-- What is asked --
Beneath this task is a listing; retype all of it exactly.

3D scene scripts:
━━━━━━━━━━━━━━━━━━━━

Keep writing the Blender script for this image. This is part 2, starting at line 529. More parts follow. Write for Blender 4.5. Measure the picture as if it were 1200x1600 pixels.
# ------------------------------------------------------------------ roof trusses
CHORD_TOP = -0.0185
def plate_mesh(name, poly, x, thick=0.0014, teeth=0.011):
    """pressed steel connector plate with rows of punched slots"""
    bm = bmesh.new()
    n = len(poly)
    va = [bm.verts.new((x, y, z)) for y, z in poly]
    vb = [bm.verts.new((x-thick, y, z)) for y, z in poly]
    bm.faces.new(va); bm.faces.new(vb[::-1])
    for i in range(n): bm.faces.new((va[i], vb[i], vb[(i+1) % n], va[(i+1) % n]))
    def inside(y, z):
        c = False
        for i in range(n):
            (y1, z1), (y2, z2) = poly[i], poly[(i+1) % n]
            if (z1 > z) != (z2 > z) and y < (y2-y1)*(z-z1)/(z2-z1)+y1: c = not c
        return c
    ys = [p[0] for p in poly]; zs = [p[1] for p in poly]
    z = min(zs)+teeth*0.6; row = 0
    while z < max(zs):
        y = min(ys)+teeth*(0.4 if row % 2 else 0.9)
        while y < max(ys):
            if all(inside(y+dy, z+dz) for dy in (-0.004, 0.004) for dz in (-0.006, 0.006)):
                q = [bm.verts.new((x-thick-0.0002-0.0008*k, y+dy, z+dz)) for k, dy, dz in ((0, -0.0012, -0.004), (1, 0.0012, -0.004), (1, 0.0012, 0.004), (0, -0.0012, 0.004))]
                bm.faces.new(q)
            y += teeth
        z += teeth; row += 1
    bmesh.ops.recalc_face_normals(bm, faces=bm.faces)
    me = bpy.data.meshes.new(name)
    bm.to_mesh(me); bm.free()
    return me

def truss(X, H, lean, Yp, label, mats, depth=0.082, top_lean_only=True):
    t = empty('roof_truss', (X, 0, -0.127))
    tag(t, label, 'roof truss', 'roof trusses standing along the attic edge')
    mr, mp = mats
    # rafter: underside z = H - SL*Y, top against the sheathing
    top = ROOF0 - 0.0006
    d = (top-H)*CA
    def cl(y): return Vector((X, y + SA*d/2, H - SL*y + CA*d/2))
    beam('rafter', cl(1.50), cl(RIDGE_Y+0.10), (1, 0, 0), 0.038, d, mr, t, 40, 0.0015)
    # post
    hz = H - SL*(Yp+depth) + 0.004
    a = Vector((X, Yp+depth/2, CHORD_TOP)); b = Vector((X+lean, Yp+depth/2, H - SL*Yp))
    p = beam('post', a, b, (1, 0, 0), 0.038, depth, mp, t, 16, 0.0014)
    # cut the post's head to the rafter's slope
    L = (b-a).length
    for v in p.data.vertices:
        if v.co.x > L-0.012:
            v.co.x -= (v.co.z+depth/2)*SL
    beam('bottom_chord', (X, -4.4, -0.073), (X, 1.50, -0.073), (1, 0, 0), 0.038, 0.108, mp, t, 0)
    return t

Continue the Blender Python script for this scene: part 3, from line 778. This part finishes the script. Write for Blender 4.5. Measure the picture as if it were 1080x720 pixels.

━━━━━━━━━━━━━━━━━━━━

-- The completed task --
Keep writing the Blender script for this image. This is part 2, starting at line 529. More parts follow. Write for Blender 4.5. Measure the picture as if it were 1200x1600 pixels.
# ------------------------------------------------------------------ roof trusses
CHORD_TOP = -0.0185
def plate_mesh(name, poly, x, thick=0.0014, teeth=0.011):
    """pressed steel connector plate with rows of punched slots"""
    bm = bmesh.new()
    n = len(poly)
    va = [bm.verts.new((x, y, z)) for y, z in poly]
    vb = [bm.verts.new((x-thick, y, z)) for y, z in poly]
    bm.faces.new(va); bm.faces.new(vb[::-1])
    for i in range(n): bm.faces.new((va[i], vb[i], vb[(i+1) % n], va[(i+1) % n]))
    def inside(y, z):
        c = False
        for i in range(n):
            (y1, z1), (y2, z2) = poly[i], poly[(i+1) % n]
            if (z1 > z) != (z2 > z) and y < (y2-y1)*(z-z1)/(z2-z1)+y1: c = not c
        return c
    ys = [p[0] for p in poly]; zs = [p[1] for p in poly]
    z = min(zs)+teeth*0.6; row = 0
    while z < max(zs):
        y = min(ys)+teeth*(0.4 if row % 2 else 0.9)
        while y < max(ys):
            if all(inside(y+dy, z+dz) for dy in (-0.004, 0.004) for dz in (-0.006, 0.006)):
                q = [bm.verts.new((x-thick-0.0002-0.0008*k, y+dy, z+dz)) for k, dy, dz in ((0, -0.0012, -0.004), (1, 0.0012, -0.004), (1, 0.0012, 0.004), (0, -0.0012, 0.004))]
                bm.faces.new(q)
            y += teeth
        z += teeth; row += 1
    bmesh.ops.recalc_face_normals(bm, faces=bm.faces)
    me = bpy.data.meshes.new(name)
    bm.to_mesh(me); bm.free()
    return me

def truss(X, H, lean, Yp, label, mats, depth=0.082, top_lean_only=True):
    t = empty('roof_truss', (X, 0, -0.127))
    tag(t, label, 'roof truss', 'roof trusses standing along the attic edge')
    mr, mp = mats
    # rafter: underside z = H - SL*Y, top against the sheathing
    top = ROOF0 - 0.0006
    d = (top-H)*CA
    def cl(y): return Vector((X, y + SA*d/2, H - SL*y + CA*d/2))
    beam('rafter', cl(1.50), cl(RIDGE_Y+0.10), (1, 0, 0), 0.038, d, mr, t, 40, 0.0015)
    # post
    hz = H - SL*(Yp+depth) + 0.004
    a = Vector((X, Yp+depth/2, CHORD_TOP)); b = Vector((X+lean, Yp+depth/2, H - SL*Yp))
    p = beam('post', a, b, (1, 0, 0), 0.038, depth, mp, t, 16, 0.0014)
    # cut the post's head to the rafter's slope
    L = (b-a).length
    for v in p.data.vertices:
        if v.co.x > L-0.012:
            v.co.x -= (v.co.z+depth/2)*SL
    beam('bottom_chord', (X, -4.4, -0.073), (X, 1.50, -0.073), (1, 0, 0), 0.038, 0.108, mp, t, 0)
    return t

Continue the Blender Python script for this scene: part 3, from line 778. This part finishes the script. Write for Blender 4.5. Measure the picture as if it were 1080x720 pixels.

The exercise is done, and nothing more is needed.